→ Data provided
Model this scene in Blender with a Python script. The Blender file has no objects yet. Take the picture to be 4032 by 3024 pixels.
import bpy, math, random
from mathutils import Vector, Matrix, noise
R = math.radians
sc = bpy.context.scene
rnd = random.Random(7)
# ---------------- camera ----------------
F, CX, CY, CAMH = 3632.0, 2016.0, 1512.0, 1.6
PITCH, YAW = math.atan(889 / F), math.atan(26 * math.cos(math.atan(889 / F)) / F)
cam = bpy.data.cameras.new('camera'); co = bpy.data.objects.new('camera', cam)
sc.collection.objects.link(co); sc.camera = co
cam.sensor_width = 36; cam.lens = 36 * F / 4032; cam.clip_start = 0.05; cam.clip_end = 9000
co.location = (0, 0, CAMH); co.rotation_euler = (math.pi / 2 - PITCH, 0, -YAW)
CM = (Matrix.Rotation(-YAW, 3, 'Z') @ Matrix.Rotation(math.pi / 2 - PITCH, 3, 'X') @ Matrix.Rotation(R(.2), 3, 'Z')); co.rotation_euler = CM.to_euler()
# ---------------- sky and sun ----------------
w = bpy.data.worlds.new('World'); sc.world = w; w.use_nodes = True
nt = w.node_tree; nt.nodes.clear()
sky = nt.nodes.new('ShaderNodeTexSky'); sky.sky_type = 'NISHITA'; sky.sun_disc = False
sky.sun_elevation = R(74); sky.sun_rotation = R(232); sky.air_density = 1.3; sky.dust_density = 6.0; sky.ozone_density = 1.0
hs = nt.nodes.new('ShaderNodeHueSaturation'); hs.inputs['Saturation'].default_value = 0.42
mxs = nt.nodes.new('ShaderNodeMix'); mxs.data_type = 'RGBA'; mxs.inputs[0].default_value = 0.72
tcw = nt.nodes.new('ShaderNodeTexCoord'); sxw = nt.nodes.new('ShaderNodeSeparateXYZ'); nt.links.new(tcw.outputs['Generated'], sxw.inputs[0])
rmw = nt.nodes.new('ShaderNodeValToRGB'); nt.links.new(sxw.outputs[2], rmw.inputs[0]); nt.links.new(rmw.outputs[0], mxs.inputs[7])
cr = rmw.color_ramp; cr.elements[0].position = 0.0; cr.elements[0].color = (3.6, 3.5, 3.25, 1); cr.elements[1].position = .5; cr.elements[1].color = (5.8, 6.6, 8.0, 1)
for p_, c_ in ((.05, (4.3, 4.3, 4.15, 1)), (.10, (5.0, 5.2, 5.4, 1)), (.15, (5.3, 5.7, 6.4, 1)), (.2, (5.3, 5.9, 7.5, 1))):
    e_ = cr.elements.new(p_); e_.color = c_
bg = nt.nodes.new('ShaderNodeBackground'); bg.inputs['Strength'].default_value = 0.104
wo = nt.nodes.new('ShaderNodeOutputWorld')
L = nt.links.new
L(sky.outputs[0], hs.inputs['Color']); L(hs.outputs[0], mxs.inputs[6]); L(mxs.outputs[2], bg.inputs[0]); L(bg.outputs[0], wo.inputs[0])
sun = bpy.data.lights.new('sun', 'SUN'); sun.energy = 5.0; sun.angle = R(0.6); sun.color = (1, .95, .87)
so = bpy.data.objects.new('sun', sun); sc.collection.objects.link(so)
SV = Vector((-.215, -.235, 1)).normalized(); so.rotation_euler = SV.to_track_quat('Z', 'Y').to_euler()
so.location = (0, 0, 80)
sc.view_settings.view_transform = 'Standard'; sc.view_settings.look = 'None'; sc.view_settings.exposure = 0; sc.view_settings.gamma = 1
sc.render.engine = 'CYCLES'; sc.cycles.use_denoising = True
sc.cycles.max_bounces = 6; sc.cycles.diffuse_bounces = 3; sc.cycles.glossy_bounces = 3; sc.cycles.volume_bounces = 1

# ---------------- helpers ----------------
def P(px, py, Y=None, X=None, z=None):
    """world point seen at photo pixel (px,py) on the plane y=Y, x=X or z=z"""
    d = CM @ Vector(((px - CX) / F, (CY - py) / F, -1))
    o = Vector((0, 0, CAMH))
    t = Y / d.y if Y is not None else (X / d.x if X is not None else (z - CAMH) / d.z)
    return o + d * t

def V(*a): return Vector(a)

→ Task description
Take the material above and return all of it exactly.

→ Full solution
Model this scene in Blender with a Python script. The Blender file has no objects yet. Take the picture to be 4032 by 3024 pixels.
import bpy, math, random
from mathutils import Vector, Matrix, noise
R = math.radians
sc = bpy.context.scene
rnd = random.Random(7)
# ---------------- camera ----------------
F, CX, CY, CAMH = 3632.0, 2016.0, 1512.0, 1.6
PITCH, YAW = math.atan(889 / F), math.atan(26 * math.cos(math.atan(889 / F)) / F)
cam = bpy.data.cameras.new('camera'); co = bpy.data.objects.new('camera', cam)
sc.collection.objects.link(co); sc.camera = co
cam.sensor_width = 36; cam.lens = 36 * F / 4032; cam.clip_start = 0.05; cam.clip_end = 9000
co.location = (0, 0, CAMH); co.rotation_euler = (math.pi / 2 - PITCH, 0, -YAW)
CM = (Matrix.Rotation(-YAW, 3, 'Z') @ Matrix.Rotation(math.pi / 2 - PITCH, 3, 'X') @ Matrix.Rotation(R(.2), 3, 'Z')); co.rotation_euler = CM.to_euler()
# ---------------- sky and sun ----------------
w = bpy.data.worlds.new('World'); sc.world = w; w.use_nodes = True
nt = w.node_tree; nt.nodes.clear()
sky = nt.nodes.new('ShaderNodeTexSky'); sky.sky_type = 'NISHITA'; sky.sun_disc = False
sky.sun_elevation = R(74); sky.sun_rotation = R(232); sky.air_density = 1.3; sky.dust_density = 6.0; sky.ozone_density = 1.0
hs = nt.nodes.new('ShaderNodeHueSaturation'); hs.inputs['Saturation'].default_value = 0.42
mxs = nt.nodes.new('ShaderNodeMix'); mxs.data_type = 'RGBA'; mxs.inputs[0].default_value = 0.72
tcw = nt.nodes.new('ShaderNodeTexCoord'); sxw = nt.nodes.new('ShaderNodeSeparateXYZ'); nt.links.new(tcw.outputs['Generated'], sxw.inputs[0])
rmw = nt.nodes.new('ShaderNodeValToRGB'); nt.links.new(sxw.outputs[2], rmw.inputs[0]); nt.links.new(rmw.outputs[0], mxs.inputs[7])
cr = rmw.color_ramp; cr.elements[0].position = 0.0; cr.elements[0].color = (3.6, 3.5, 3.25, 1); cr.elements[1].position = .5; cr.elements[1].color = (5.8, 6.6, 8.0, 1)
for p_, c_ in ((.05, (4.3, 4.3, 4.15, 1)), (.10, (5.0, 5.2, 5.4, 1)), (.15, (5.3, 5.7, 6.4, 1)), (.2, (5.3, 5.9, 7.5, 1))):
    e_ = cr.elements.new(p_); e_.color = c_
bg = nt.nodes.new('ShaderNodeBackground'); bg.inputs['Strength'].default_value = 0.104
wo = nt.nodes.new('ShaderNodeOutputWorld')
L = nt.links.new
L(sky.outputs[0], hs.inputs['Color']); L(hs.outputs[0], mxs.inputs[6]); L(mxs.outputs[2], bg.inputs[0]); L(bg.outputs[0], wo.inputs[0])
sun = bpy.data.lights.new('sun', 'SUN'); sun.energy = 5.0; sun.angle = R(0.6); sun.color = (1, .95, .87)
so = bpy.data.objects.new('sun', sun); sc.collection.objects.link(so)
SV = Vector((-.215, -.235, 1)).normalized(); so.rotation_euler = SV.to_track_quat('Z', 'Y').to_euler()
so.location = (0, 0, 80)
sc.view_settings.view_transform = 'Standard'; sc.view_settings.look = 'None'; sc.view_settings.exposure = 0; sc.view_settings.gamma = 1
sc.render.engine = 'CYCLES'; sc.cycles.use_denoising = True
sc.cycles.max_bounces = 6; sc.cycles.diffuse_bounces = 3; sc.cycles.glossy_bounces = 3; sc.cycles.volume_bounces = 1

# ---------------- helpers ----------------
def P(px, py, Y=None, X=None, z=None):
    """world point seen at photo pixel (px,py) on the plane y=Y, x=X or z=z"""
    d = CM @ Vector(((px - CX) / F, (CY - py) / F, -1))
    o = Vector((0, 0, CAMH))
    t = Y / d.y if Y is not None else (X / d.x if X is not None else (z - CAMH) / d.z)
    return o + d * t

def V(*a): return Vector(a)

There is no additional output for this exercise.